Globalizing Locals, Localizing Globals: Gender and Sexuality on the ‘Golden’ Beaches of the Sinai
Mustafa Abdalla
Department of Anthropology, Freie University in Berlin, Germany.
This paper is based on an ethnographic fieldwork in one of Egypt’s tourist destinations, Dahab (South Sinai). I focus on daily interactions between young Egyptian men and foreign female travelers. I explore working class Egyptian male constructions of sexuality, risk and reproductive health in relation to heterosexual interactions with “foreign” female tourists. I further examine these interactions at the intersections of globalization, tourism, and the hegemonic demands of family and gender within the Egyptian society. Central to my analysis are the ways, in which working class Egyptian men living in Dahab rely on their sexuality and urfi marriages as survival strategies in the face of an increasingly globalized economy.
Furthermore, I explore female tourists’ constructions of masculinity in the West versus the East. I demonstrate how Western women in Dahab seek experiences that magnify their femininity, which include protection and also being flattered by their Egyptian male partners, while exercising different means of control and power over the Egyptian men and the established relationships.

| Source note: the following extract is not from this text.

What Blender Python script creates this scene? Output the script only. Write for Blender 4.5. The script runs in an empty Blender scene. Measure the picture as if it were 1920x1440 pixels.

I further argue that the gender struggles that emerge between these Egyptian men and foreign women complexify post-colonial theorizations of sexuality that highlight relations between European men and native women. In Dahab, foreign women negotiate their sexuality as simultaneously class privileged tourists and targets of Egyptian patriarchy while Egyptian men confront the violences of globalization on white women’s bodies. This paper thus situates the study of gender and sexuality in the Arab world within the context of material circumstances and the relationship between the “local” and “global” while inserting men into gender studies and tracing cross-border gender struggles in an era of globalization.
Imagining Manhoods: Voyeurism and Masculine Anxieties in East African and Asian Fiction
Godwin Siundu
School of Language and Literature Education, Western University College of Science and Technology, Kakamega, Kenya, East Africa
(After National Service all the Asian boys agreed upon at least one observation.
‘These blacks, bana, they have such long ones, dangling there like anything – ‘
‘Yes, like a donkey’s or something –‘
‘And we sitting there with our shriveled peanuts of cocks’” […] These dangling things don’t have stretchability. […] ‘Indian boys studiously avoiding each other in the showers but (I swear!) all the while throwing casual glances at each other’s members …”) The Gunny Sack, pp 209 – 210.
Policing the woman’s body has in many ways been used to ‘preserve’ the ‘purity’ and ‘integrity’ of communities with the potential for inter-cultural / racial mixing. Where these women ‘defy’ such forms of socio-cultural confinement – often encoded in norms of ‘proper’ marriage or liaisons – they are seen as having transcended “racial / cultural spaces” (Siundu, 2004) or subverting what Anne McClintock (1995: 34) has so powerfully identified as “the cult of domesticity.” In such communities, putting the woman’s body beyond the sexual reach of men from the ‘Other’ communities not only locates them within definite social spaces, but also ensures the continued propagation of ideas of moral / racial superiority of entire groups in environments that portend threats of contamination. Yet, as I show in my doctoral thesis (2005), the patriarchal tendency in such communities to ‘protect’ the woman from the Other’s contamination also belies deep seated anxieties about the men’s own imagination of what the Other’s ‘manhood’ is like, hence my epigraph above. This is the thesis of my proposed paper.
I intend to argue that a), men’s anxieties regarding their bodies vis-à-vis those of the Other’s are actually masculine anxieties that intersect with issues of cultural power, sexual pleasure / repression with threats of emasculation. That this is the case can be illustrated by drawing on the way in which Asian boys from the epigraph above “supposedly concede the general smallness of their phallus in comparison with those of the Africans, but in the next breath revoke this concession by denying the Africans’ phalluses stretchability as an attribute of manhood” (Siundu, 2005: 67 – 68). A subsidiary argument, b), is that by Asian boys “throwing casual glances at each other’s members,” they point to the crisis of bodies whose owners’ are trapped in a grove of superiority: their bodies are largely visible by virtue of being a fairly wealthy minority, yet parts of their bodies remain invisible to themselves, thereby capturing tensions of sexuality that pits possible homoerotic desires with mere voyeuristic pleasures frowned upon by their largely homophobic communities.
By reading oyez Vassanji’s The Gunny Sack and The Book of Secrets, I intend to engage with these issues in the proposed paper to show how minority discourses of immigrancy for instance have tended to look at bodies in their completeness, and not parts, and what this means to the dialectics of visibility / invisibility as they affect the East African Asians.